The key point is that the
idea of social citizenship could lend weight to a social inclusion agenda by
guaranteeing that disadvantaged people are provided with the resources necessary
for participation, as a right rather than as state benevolence. But, more than
this, based as it is on the idea of social rights and responsibilities,
social
citizenship could also provide a framework for people’s active participation in
shaping the society in which they live as well as its future form. This is
because social citizenship focuses attention away from ‘who gets what’ and onto
questions about how current arrangements might be renegotiated so as to achieve
equality of status and a better future for all citizens.
The proposed
national disability insurance scheme provides something of an example of what a
citizenship-based social inclusion policy approach might look like.

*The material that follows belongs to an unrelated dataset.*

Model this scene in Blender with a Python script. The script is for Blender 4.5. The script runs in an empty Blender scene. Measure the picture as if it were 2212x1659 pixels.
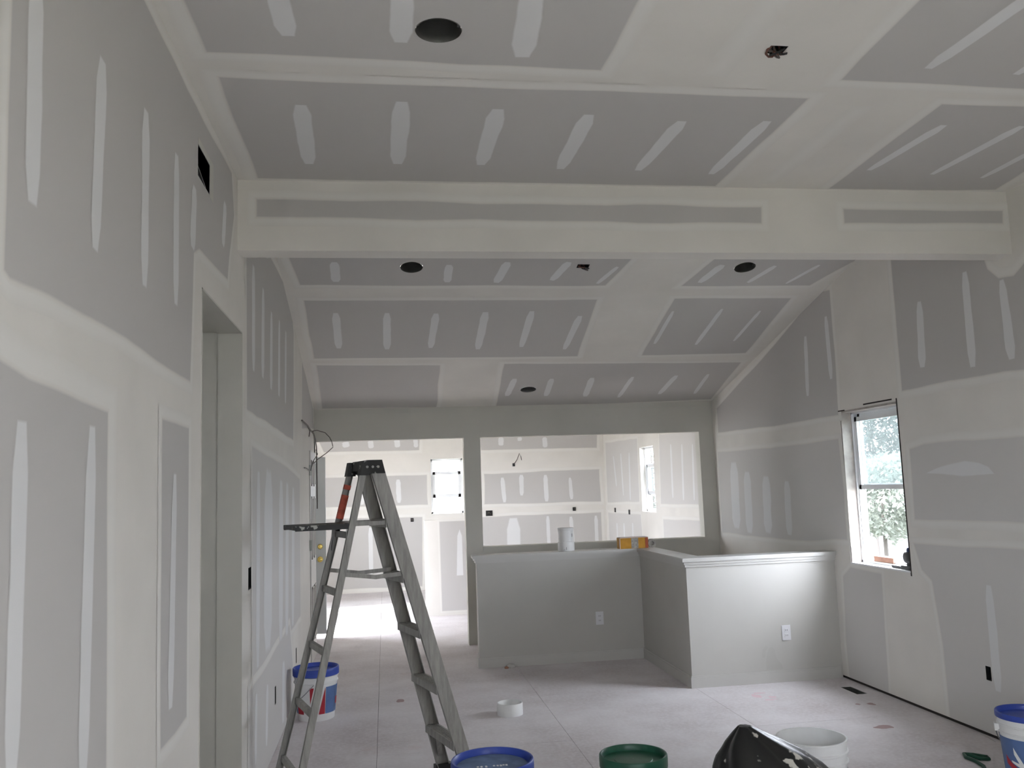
import bpy, math, random
from mathutils import Vector, Matrix, noise
from mathutils.geometry import tessellate_polygon
random.seed(7)
PI = math.pi
sc = bpy.context.scene
COL = sc.collection

PANELS=[
 ('LW',[(1.763,2.714),(2.373,3.114),(2.7,3.144),(3.318,3.141),(4.29,3.172),(4.359,2.984),(4.221,2.724),(4.185,2.618),(3.549,2.588),(3.447,2.545),(3.401,2.038),(2.391,2.057),(1.793,2.039),(1.767,2.049)],[[1.878,2.726,1.889,2.222,0.083,0.082],[2.32,2.753,2.29,2.235,0.09,0.076],[2.745,2.803,2.753,2.25,0.09,0.082],[3.151,2.82,3.161,2.28,0.085,0.082],[3.454,2.807,3.422,2.556,0.087,0.101],[4.117,2.962,4.063,2.747,0.085,0.083]],0.05,0),
 ('LW',[(1.492,1.86),(1.764,1.871),(1.899,1.853),(2.421,1.832),(2.444,1.343),(2.465,0.879),(1.551,1.168)],[[1.871,1.763,1.872,1.066,0.081,0.073],[2.298,1.785,2.284,0.936,0.077,0.082]],0.08,0),
 ('LW',[(2.993,1.86),(3.385,1.858),(3.388,1.395),(3.388,0.828),(3.021,0.817),(3.004,1.276)],[[3.174,1.684,3.144,0.914,0.067,0.091]],0.05,0),
 ('LW',[(4.758,2.875),(5.771,3.147),(6.702,3.163),(7.1,3.062),(7.237,2.906),(7.212,2.413),(7.156,2.036),(6.307,2.045),(5.51,2.059),(4.779,2.059)],[[5.011,2.894,5.011,2.299,0.124,0.122],[5.414,2.854,5.388,2.309,0.122,0.141],[5.812,2.791,5.779,2.284,0.117,0.139],[6.247,2.821,6.205,2.285,0.108,0.133],[6.657,2.816,6.606,2.277,0.122,0.121]],0.06,0),
 ('LW',[(7.958,2.775),(8.519,2.647),(9.159,2.466),(9.199,2.274),(7.917,2.183)],[],0.06,0),
 ('LW',[(4.96,1.87),(5.55,1.843),(6.47,1.814),(7.675,1.732),(7.683,0.598),(6.107,0.603),(4.995,0.6)],[[5.209,1.737,5.168,0.663,0.149,0.144],[5.657,1.747,5.598,0.69,0.397,0.384],[6.324,1.697,6.264,0.638,0.248,0.242],[6.706,1.685,6.632,0.611,0.218,0.212],[7.137,1.652,7.049,0.615,0.211,0.206]],0.05,1),
 ('LW',[(4.865,0.592),(5.534,0.594),(6.82,0.649),(7.034,0.309),(7.027,0.175),(6.698,-0.013),(5.238,0.004),(4.868,0.03)],[[5.115,0.526,5.08,0.173,0.09,0.088],[5.574,0.479,5.528,0.146,0.107,0.105],[6.423,0.456,6.381,0.065,0.17,0.168]],0.05,1),
 ('NC',[(-0.602,2.502),(-0.617,2.797),(-0.611,3.135),(-0.195,3.138),(0.321,3.16),(0.859,3.165),(0.866,2.673),(0.866,2.369)],[[-0.323,2.522,-0.31,2.996,0.068,0.083],[0.083,2.485,0.084,3.011,0.076,0.086],[0.491,2.449,0.538,3.085,0.085,0.098]],0.07,0),
 ('NC',[(-0.603,3.333),(0.338,3.349),(1.108,3.349),(1.814,3.354),(1.821,4.442),(0.433,4.442),(-0.612,4.437)],[[-0.318,3.56,-0.339,4.224,0.083,0.073],[0.097,3.501,0.089,4.202,0.088,0.077],[0.505,3.546,0.502,4.193,0.091,0.074],[0.909,3.576,0.912,4.229,0.086,0.071],[1.346,3.616,1.321,4.228,0.081,0.063],[1.738,3.591,1.729,4.262,0.073,0.06]],0.07,0),
 ('NC',[(1.825,2.259),(1.837,2.591),(1.872,3.178),(2.711,3.199),(3.498,3.206),(2.472,2.2)],[[2.222,2.394,2.176,3.056,0.077,0.064],[2.653,2.522,2.581,3.078,0.074,0.058]],0.07,0),
 ('NC',[(2.449,3.37),(2.845,3.367),(3.333,3.374),(3.501,4.428),(3.029,4.457),(2.497,4.457)],[[2.603,3.583,2.567,4.165,0.063,0.051],[2.995,3.569,2.958,4.208,0.064,0.048],[3.286,3.65,3.283,4.249,0.057,0.043]],0.07,0),
 ('BM',[(-0.621,3.103),(0.679,3.095),(2.091,3.095),(2.085,3.005),(0.676,3.006),(-0.621,3.013)],[],0.05,0),
 ('BM',[(2.58,3.09),(3.564,3.091),(3.556,3.019),(2.579,3.01)],[],0.05,0),
 ('FC',[(-0.64,-3.328),(1.845,-3.33),(1.822,-3.232),(1.727,-2.827),(0.614,-2.829),(-0.594,-2.839)],[[-0.328,-3.19,-0.332,-2.891,0.07,0.074],[0.488,-3.154,0.491,-2.883,0.067,0.063],[0.913,-3.198,0.865,-2.875,0.074,0.071],[1.367,-3.201,1.289,-2.913,0.074,0.063],[1.752,-3.131,1.657,-2.859,0.041,0.042]],0.06,0),
 ('FC',[(2.488,-3.321),(3.64,-3.332),(3.427,-2.824),(2.844,-2.817),(2.354,-2.818)],[[2.564,-3.164,2.48,-2.874,0.078,0.065],[2.993,-3.152,2.88,-2.874,0.056,0.044],[3.345,-3.168,3.21,-2.857,0.045,0.032]],0.06,0),
 ('FC',[(-0.59,-2.574),(0.525,-2.566),(1.717,-2.574),(1.8,-1.377),(0.6,-1.384),(-0.604,-1.403)],[[-0.365,-2.347,-0.377,-1.629,0.068,0.068],[0.04,-2.342,0.039,-1.596,0.066,0.069],[0.435,-2.328,0.421,-1.617,0.068,0.062],[0.837,-2.349,0.846,-1.573,0.077,0.068],[1.219,-2.362,1.236,-1.615,0.07,0.06],[1.643,-2.266,1.644,-1.549,0.068,0.056]],0.06,0),
 ('FC',[(2.369,-2.587),(3.371,-2.588),(3.441,-1.405),(2.425,-1.38)],[[2.428,-2.348,2.467,-1.655,0.036,0.04],[2.846,-2.388,2.872,-1.623,0.041,0.045],[3.202,-2.348,3.212,-1.7,0.034,0.036]],0.06,0),
 ('FC',[(-0.596,-1.236),(0.526,-1.193),(0.55,-0.007),(-0.625,-0.039)],[],0.06,0),
 ('FC',[(1.135,-1.205),(2.311,-1.173),(3.493,-1.155),(3.564,-0.078),(2.353,0.0),(1.194,0.004)],[[1.285,-0.809,1.269,-0.313,0.07,0.068],[1.66,-0.791,1.684,-0.289,0.066,0.065],[2.069,-0.799,2.114,-0.251,0.072,0.07],[2.487,-0.806,2.49,-0.201,0.049,0.052],[2.937,-0.825,2.919,-0.278,0.064,0.063],[3.266,-0.85,3.314,-0.271,0.045,0.047]],0.06,0),
 ('RW',[(6.75,3.125),(6.544,3.101),(6.54,2.594),(6.559,2.087),(7.567,2.086),(9.125,2.118),(9.122,2.38),(7.75,2.786)],[[7.006,2.801,7.043,2.293,0.067,0.066],[6.636,2.901,6.624,2.387,0.067,0.066]],0.05,0),
 ('RW',[(5.659,3.116),(4.706,2.863),(4.686,2.801),(4.6,2.725),(4.475,2.708),(4.386,2.756),(3.955,2.989),(4.072,2.159),(4.471,2.165),(5.133,2.185),(5.662,2.179)],[[5.376,2.752,5.405,2.31,0.072,0.092],[4.891,2.835,4.899,2.241,0.069,0.084],[4.575,2.708,4.557,2.239,0.063,0.089]],0.06,0),
 ('RW',[(5.63,1.766),(5.467,1.792),(5.111,1.797),(4.126,1.782),(4.194,1.3),(4.595,1.301),(5.641,1.29)],[],0.06,1),
 ('RW',[(5.677,1.119),(4.617,1.146),(4.215,1.155),(4.373,0.036),(5.015,0.055),(5.445,0.054),(5.451,0.474),(5.509,0.888),(5.612,0.952)],[[4.948,0.912,4.952,0.294,0.076,0.083]],0.05,1),
 ('RW',[(6.676,0.807),(6.55,0.886),(6.121,0.875),(6.14,0.309),(6.156,0.044),(6.693,0.046),(6.708,0.317)],[],0.04,1),
 ('RW',[(9.174,1.904),(7.695,1.885),(6.589,1.893),(6.565,1.484),(6.573,1.103),(7.366,1.054),(8.393,1.044),(9.183,1.04)],[[8.755,1.774,8.779,1.106,0.221,0.22],[8.427,1.671,8.455,1.073,0.183,0.182],[7.989,1.617,8.021,1.092,0.186,0.185],[7.555,1.568,7.575,1.092,0.13,0.13]],0.05,1),
 ('BW',[(-1.043,2.441),(-0.969,2.515),(0.587,2.551),(0.566,2.268),(-0.971,2.274)],[[-0.628,2.43,-0.614,2.347,0.117,0.117],[-0.225,2.442,-0.211,2.32,0.097,0.089],[0.205,2.446,0.218,2.324,0.098,0.097],[0.509,2.453,0.521,2.315,0.076,0.076]],0.06,0),
 ('BW',[(1.535,2.519),(3.59,2.515),(3.576,2.223),(1.604,2.239)],[[1.938,2.439,1.934,2.307,0.094,0.094],[2.252,2.431,2.258,2.376,0.078,0.078],[2.679,2.42,2.689,2.255,0.087,0.087]],0.06,0),
 ('BW',[(-0.975,1.854),(0.686,1.853),(0.69,1.369),(-0.964,1.385)],[[-0.384,1.782,-0.374,1.408,0.089,0.089],[0.215,1.793,0.223,1.416,0.083,0.082]],0.06,0),
 ('BW',[(1.638,1.838),(3.599,1.854),(3.606,1.316),(1.63,1.342)],[[1.939,1.767,1.964,1.36,0.078,0.07],[2.261,1.803,2.256,1.464,0.086,0.07],[2.67,1.789,2.676,1.349,0.079,0.079],[3.088,1.729,3.105,1.372,0.056,0.071]],0.06,0),
 ('BW',[(-0.952,1.192),(0.595,1.169),(0.57,0.062),(-0.948,0.079)],[[-0.246,1.031,-0.243,0.293,0.074,0.074]],0.06,0),
 ('BW',[(1.493,1.134),(3.597,1.13),(3.586,-0.27),(1.454,-0.16)],[[2.103,1.088,2.084,-0.118,0.233,0.231],[2.682,1.103,2.686,0.607,0.063,0.063],[3.076,1.08,3.095,0.589,0.071,0.071],[3.506,1.079,3.507,0.572,0.064,0.064]],0.06,0),
 ('BR',[(14.43,2.289),(12.556,2.248),(12.601,1.333),(14.461,1.299)],[[13.956,2.052,13.843,1.564,0.071,0.084],[13.495,2.07,13.451,1.418,0.082,0.081],[13.015,2.064,13.069,1.35,0.077,0.077]],0.05,1),
 ('BR',[(11.488,2.248),(9.662,2.172),(9.658,1.328),(11.571,1.313)],[[11.026,2.085,11.052,1.397,0.075,0.074],[10.595,2.062,10.644,1.371,0.069,0.069],[10.21,2.042,10.259,1.375,0.065,0.064]],0.05,1),
 ('BR',[(14.462,1.129),(12.565,1.139),(12.512,0.656),(14.444,0.573)],[[13.925,0.972,13.936,0.603,0.087,0.086],[13.504,0.986,13.516,0.629,0.082,0.081],[13.005,1.004,13.043,0.657,0.075,0.075]],0.05,1),
 ('BR',[(11.507,1.105),(9.689,1.139),(9.668,0.756),(11.521,0.687)],[],0.05,1)]
ARC=[(5.459,1.6),(5.27,1.638),(5.058,1.661),(4.93,1.645),(4.849,1.62),(4.809,1.586),(5.092,1.58)]
CAM=dict(f=1895.958,r=[0.989253,-0.142095,-0.034448],u=[0.017216,-0.120764,0.992532],d=[0.145194,0.982459,0.11702])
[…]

For one
thing, the scheme would, like citizenship, be universal in its coverage,
recognising that all people share the risk of experiencing disability at some
point in their lives. The scheme is also driven by the rationale that people
with disability have a right to participate in the fullest possible sense in all
aspects of society, and that society has a responsibility to empower them to do
so. Further, this right to participate is one that is being claimed by people
with disability, with the proposed scheme having been the result of bottom-up
activism. The challenge of a citizenship-based social inclusion framework would
be to consider how similar policy initiatives might be developed and applied in
relation to other groups of people who suffer from disadvantage and
marginalisation.
In short, locating social inclusion within a social
citizenship framework could help to address those criticisms of the concept
outlined above and to broaden its scope and ambition. At the same time, through
its focus on bringing about change at the micro-level through joined-up models
of service delivery and a more sophisticated understanding of the multiple
sources of disadvantage social inclusion could complement the concept of social
citizenship, which does not concern itself with such matters.